Meantime, while the SOS signs to DIC continue to be hoisted on the Kop, a fan group with high ambitions to purchase the club and protect it from future predators is gathering momentum under its own banner, “Share Liverpool”. Where it will all end, no one can be sure.
 
But end it must. Because something has to change. And soon.

Hicks and Gillett’s dream partnership is dead, its debris acrimoniously on display amid daily headlines and controversy battering Liverpool. And key decision-making processes frozen in time.


Hicks may try to resurrect a respected future for himself at Anfield, but it’s hard to see how he can ever repair the damage done, let alone find the real equity he now needs.

The simple, sorry truth is that Hicks is now deeply disliked, disowned and distrusted by the vast majority of Liverpool supporters. Probably the only way he can begin to repair his reputation in the city is to admit it’s over, take his quick profit and allow a fresh start under DIC.
 
The Emiratis are Liverpool’s original suitors after all and with Liverpool supporter Sameer Al Ansari at its helm, DIC look far better placed to both understand and run the club properly.

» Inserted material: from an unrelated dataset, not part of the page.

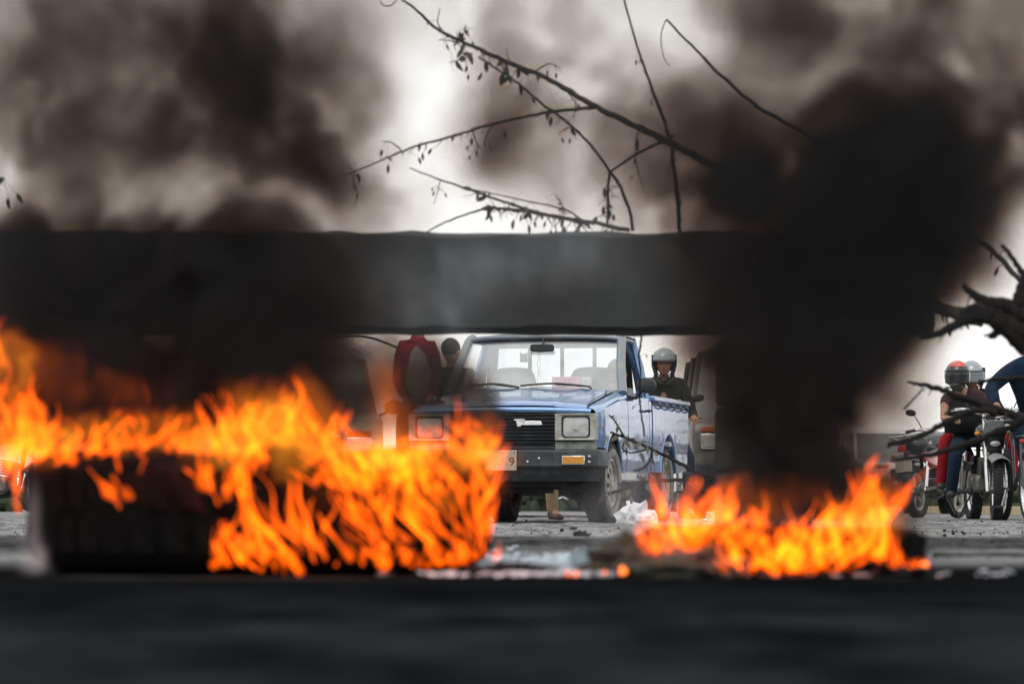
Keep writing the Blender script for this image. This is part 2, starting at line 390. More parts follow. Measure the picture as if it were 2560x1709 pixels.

It’s clear this is what so many who cherish Liverpool want – and what this treasured English football club seems now to need. In short, the club needs to rediscover its dignity and its direction.

To find again “The Liverpool Way”.

Today Dubai International Capital seems to signpost the only credible solution to the greatest off-field crisis in Liverpool’s proud and distinguished history. It may be just a dream, but ask anyone who was in Istanbul three years ago when Liverpool came from three goals down at half time to win the Champions League, and they’ll tell you why the Kop still believes the darkest hour may yet have come just before the dawn. (John Thompson is Sports Editor of the Liverpool Echo.)